Archaeologists identified the building as a temple because it had thick walls, was separated from houses in the ancient village, and had a platform likely used for religious ceremonies.

Inside the structure the researchers found animal bones, pottery shards, cups, and carved stones that could have been used as olive presses or for pouring wine, all of which could have been used in religious practice, Tel Aviv University archaeologist Prof. Shlomo Bunimovitz told Haaretz.

In the middle of the 12th century BCE the building was razed and some of the artifacts shattered. The area was then turned into an animal pen and buried in layers of black animal dung, which the researchers first mistook for ash.

Bunimovitz said that putting animals in the space was likely “an intentional desecration” of the area, probably by the Philistines. Beit Shemesh was in a volatile border area between the Philistines and areas controlled by the ancient Israelites.

Beit Shemesh was abandoned or destroyed, and then rebuilt, several times within 200 years.

Joshua passing the River Jordan with the Ark of the Covenant by Benjamin West, 1800. (Wikipedia)

Last summer the team uncovered a huge stone, flat on top, sitting on two smaller stones, forming a kind of table. The archaeologists said it was unlikely that the tablet had fallen into the position.

The arrangement of stones sounds like the description of the stone on which the Ark of the Covenant was placed in the First Book of Samuel, and is from the same era, Tel Aviv University archaeologist Dr. Zvi Lederman, who heads the project, told Haaretz.

The text says that the ark was first left in the community of Shiloh, north of Jerusalem, after the Israelites first arrived in the area.

In a battle the Philistines then took the ark, but after God punished them with illness, they returned it to the Israelites.

When the Philistines returned the ark to Beit Shemesh, “a large stone was there,” the Book of Samuel says. The residents of the town “took down the ark of the Lord and the chest that was with it, in which were the articles of gold, and put them on the large stone,” the text says.

The ark was later transferred to Kiriath-Jearim, then to Jerusalem.

There are inconsistencies between the ancient account and the modern-day site, however — the text says the stone was in an open area in a valley, for instance, while the stone slab was housed in a temple above the town.

The connection between the text and the Beit Shemesh finding does not confirm the placement of the ark at the site, but suggests that there is some historicity to the ancient text.

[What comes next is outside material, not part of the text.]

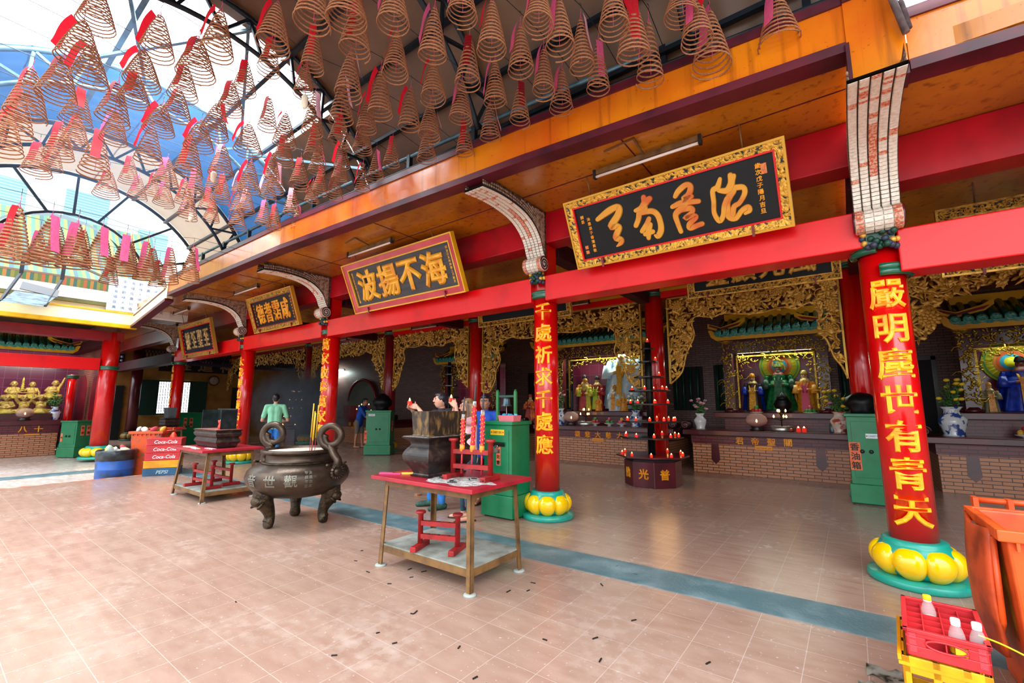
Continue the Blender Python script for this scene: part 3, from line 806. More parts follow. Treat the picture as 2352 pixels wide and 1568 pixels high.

The text was likely written several hundred years after the site was destroyed, but the writer seems to have had knowledge of the stone and the religious significance of Beit Shemesh, Bunimovitz said.

It is not even clear how the ancient residents of Beit Shemesh identified themselves at the time, the report said.

Beit Shemesh has been a community and transportation hub for some 3,000 years. Excavations have revealed human settlement on the archaeological mound since the late Bronze Age. This pre-biblical history is preserved in the town’s name, which is taken from the Canaanite sun goddess, Shamash.

Many of the great characters of the Hebrew Bible also passed through Beit Shemesh, literally the House of the Sun — until the Assyrian King Sennacherib stormed the land in 701 BCE, as recorded in the book of 2 Kings.